Nel Medioevo questa esperienza era facilitata dal luogo stesso. Tutti i pellegrini sono concordi nel riferire di una camera buia, voltata, senza finestre. Alcuni descrivono delle catene fissate alla parete, e «la gogna in cui misero i piedi di Gesù, fatta di marmo».

Gli antichi pellegrini oggi non la riconoscerebbero più. I recenti interventi di restauro, con tutta questa luce e il marmo, hanno fatto perdere alla cella la sua atmosfera di austerità e di intimità, che la penombra contribuiva ad accentuare.

Ai pellegrini oggi non rimane che seguire la processione quotidiana dei francescani, che in tutti i testi relativi a questa stazione ricrea l’esperienza medievale: «O Gesù, sciogli i tuoi fedeli dalla schiavitù del peccato, e, affrancandoli dalla servitù del male, stringili nell’abbraccio del perdono. O Gesù, consolante speranza, per le catene da cui è avvinto il tuo Corpo, degnati di rimettere le colpe ai peccatori e donare loro il tuo perdono».


 

Un restauro finalmente giunto a termine
Dopo 10 anni i lavori sono stati completati

Decisa nel 2009, la fine dei lavori alla prigione di Cristo presso il Santo Sepolcro è stata celebrata in maniera molto discreta dal patriarcato greco-ortodosso all’inizio del 2019. Danneggiata in anni recenti da un incendio, la cappella aveva davvero bisogno di interventi. Nelle intenzioni del patriarcato, il restauro avrebbe dovuto valorizzare gli elementi architettonici di età costantiniana e quelli risalenti all’epoca del patriarca di Gerusalemme Modesto, che promosse una parziale ricostruzione della basilica dopo la distruzione causata dai persiani nel 614.

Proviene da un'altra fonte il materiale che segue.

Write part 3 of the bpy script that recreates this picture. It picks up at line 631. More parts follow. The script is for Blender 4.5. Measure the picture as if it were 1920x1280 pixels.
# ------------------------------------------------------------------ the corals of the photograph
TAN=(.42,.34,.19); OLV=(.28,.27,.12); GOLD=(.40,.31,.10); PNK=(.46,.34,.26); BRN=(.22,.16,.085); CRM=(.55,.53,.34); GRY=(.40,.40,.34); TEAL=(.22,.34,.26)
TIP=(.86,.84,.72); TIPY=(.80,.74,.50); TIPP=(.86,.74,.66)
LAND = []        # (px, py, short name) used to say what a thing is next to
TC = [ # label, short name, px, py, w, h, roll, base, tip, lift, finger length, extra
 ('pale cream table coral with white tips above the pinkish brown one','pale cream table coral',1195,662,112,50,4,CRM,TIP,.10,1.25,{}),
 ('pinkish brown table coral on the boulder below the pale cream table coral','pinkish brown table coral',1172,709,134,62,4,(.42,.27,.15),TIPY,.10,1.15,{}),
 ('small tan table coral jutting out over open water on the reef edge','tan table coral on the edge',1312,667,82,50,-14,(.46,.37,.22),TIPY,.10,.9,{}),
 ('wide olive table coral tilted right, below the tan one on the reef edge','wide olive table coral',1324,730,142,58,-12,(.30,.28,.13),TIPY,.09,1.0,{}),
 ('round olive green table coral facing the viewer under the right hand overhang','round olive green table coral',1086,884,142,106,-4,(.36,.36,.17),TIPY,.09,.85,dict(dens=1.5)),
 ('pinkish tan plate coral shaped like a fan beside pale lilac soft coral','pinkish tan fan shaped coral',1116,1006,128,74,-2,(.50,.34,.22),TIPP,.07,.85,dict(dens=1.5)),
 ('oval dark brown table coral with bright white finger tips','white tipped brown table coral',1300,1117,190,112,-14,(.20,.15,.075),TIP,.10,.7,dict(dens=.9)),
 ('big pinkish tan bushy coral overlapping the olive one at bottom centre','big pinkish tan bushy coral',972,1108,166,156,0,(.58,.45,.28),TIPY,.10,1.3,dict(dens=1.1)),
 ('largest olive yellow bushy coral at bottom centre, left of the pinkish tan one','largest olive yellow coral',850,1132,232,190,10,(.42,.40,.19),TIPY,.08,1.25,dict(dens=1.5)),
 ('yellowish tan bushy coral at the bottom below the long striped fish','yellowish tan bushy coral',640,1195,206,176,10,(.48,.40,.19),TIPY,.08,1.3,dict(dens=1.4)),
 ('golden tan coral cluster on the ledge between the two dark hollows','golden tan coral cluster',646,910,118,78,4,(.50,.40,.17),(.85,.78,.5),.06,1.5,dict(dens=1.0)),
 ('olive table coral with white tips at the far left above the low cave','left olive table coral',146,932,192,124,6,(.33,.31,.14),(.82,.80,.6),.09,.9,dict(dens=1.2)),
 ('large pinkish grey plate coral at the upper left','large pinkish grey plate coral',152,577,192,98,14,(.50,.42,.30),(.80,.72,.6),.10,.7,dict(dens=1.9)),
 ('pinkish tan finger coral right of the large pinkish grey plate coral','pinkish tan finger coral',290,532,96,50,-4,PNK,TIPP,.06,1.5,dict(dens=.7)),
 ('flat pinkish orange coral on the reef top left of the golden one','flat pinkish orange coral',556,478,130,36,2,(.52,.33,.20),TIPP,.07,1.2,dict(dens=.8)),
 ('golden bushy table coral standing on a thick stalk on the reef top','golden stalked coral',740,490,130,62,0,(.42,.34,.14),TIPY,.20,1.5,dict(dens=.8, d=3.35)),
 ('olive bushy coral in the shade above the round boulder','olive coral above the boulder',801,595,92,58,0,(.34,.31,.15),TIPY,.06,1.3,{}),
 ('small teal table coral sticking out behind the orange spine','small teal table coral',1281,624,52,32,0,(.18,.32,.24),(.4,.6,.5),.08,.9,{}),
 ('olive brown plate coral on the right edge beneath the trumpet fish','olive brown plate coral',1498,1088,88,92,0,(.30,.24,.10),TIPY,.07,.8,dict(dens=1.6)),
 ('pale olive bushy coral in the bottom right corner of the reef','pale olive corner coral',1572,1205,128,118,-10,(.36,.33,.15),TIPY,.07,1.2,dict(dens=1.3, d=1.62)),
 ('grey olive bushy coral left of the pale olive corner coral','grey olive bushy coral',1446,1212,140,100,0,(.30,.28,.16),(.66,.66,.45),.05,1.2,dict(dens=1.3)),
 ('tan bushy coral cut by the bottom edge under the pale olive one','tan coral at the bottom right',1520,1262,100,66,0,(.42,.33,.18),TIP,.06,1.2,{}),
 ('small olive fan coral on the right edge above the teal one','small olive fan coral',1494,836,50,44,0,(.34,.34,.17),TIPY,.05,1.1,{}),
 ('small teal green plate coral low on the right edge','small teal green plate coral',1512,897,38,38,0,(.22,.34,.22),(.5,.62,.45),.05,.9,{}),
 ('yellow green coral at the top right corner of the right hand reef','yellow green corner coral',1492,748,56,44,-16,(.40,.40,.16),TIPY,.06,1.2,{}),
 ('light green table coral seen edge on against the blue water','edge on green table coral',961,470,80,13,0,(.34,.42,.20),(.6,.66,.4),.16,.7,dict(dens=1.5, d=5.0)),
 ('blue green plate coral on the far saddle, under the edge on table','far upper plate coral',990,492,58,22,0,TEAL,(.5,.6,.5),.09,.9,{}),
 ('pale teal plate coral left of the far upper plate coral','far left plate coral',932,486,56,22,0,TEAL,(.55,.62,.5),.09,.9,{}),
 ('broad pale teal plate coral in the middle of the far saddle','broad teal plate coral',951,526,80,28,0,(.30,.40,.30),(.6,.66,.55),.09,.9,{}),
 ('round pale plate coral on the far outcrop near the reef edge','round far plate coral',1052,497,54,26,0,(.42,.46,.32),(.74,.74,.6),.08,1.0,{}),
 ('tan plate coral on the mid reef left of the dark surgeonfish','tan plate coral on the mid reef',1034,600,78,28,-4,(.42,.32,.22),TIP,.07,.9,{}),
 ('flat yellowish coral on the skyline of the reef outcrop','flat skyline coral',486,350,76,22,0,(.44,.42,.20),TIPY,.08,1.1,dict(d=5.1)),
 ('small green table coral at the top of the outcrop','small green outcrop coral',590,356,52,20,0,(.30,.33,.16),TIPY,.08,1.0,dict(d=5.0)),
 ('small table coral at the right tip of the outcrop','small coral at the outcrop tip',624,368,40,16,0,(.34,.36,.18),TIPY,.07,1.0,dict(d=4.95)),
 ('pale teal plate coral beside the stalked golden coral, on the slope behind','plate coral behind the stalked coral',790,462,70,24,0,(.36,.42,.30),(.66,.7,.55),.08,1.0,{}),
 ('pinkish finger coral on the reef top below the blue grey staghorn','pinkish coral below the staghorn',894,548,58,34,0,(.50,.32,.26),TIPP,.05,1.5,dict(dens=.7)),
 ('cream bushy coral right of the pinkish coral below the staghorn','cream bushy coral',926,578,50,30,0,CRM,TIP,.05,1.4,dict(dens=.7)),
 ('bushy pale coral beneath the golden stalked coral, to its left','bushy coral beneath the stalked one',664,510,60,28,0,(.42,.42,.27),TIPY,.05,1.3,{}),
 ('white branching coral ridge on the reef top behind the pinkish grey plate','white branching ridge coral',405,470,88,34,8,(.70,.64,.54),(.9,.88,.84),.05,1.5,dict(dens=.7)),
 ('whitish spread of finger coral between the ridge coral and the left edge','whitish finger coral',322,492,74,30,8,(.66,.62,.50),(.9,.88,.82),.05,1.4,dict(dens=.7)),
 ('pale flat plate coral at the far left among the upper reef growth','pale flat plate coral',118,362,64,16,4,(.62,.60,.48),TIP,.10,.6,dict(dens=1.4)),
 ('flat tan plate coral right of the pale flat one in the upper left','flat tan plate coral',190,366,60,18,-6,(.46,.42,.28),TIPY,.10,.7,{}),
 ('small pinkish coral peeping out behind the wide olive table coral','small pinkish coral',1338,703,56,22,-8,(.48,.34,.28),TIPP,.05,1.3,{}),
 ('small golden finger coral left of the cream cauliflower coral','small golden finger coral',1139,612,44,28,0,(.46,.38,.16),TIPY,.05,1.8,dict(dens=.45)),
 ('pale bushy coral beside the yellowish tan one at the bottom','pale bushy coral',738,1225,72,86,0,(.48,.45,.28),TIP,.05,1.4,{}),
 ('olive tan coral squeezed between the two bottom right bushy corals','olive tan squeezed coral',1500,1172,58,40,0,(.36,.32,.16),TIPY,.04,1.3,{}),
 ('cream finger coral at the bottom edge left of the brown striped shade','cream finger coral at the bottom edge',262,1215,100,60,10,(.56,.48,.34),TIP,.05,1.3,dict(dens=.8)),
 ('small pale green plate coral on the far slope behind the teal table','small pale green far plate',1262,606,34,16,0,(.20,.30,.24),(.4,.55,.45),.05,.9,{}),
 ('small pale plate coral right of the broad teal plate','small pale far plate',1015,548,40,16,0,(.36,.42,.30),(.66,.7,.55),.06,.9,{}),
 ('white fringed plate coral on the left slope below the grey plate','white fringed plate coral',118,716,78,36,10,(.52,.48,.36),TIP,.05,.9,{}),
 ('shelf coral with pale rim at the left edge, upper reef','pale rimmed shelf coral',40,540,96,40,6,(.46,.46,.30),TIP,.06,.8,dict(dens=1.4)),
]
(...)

Dovendo però nel frattempo far fronte alla crisi economica greca, il patriarcato greco-ortodosso ellenico è stato costretto a tagliare i fondi. Alla fine, i lavori sono cominciati sotto la direzione (e con il finanziamento?) di un gruppo di lavoro russo. Ma un disaccordo sorto tra l’équipe e il patriarcato ha portato a uno stop. I lavori sono ripresi soltanto nel 2017, e sono stati inaugurati quest’anno alla presenza della famiglia ucraina che li ha sovvenzionati.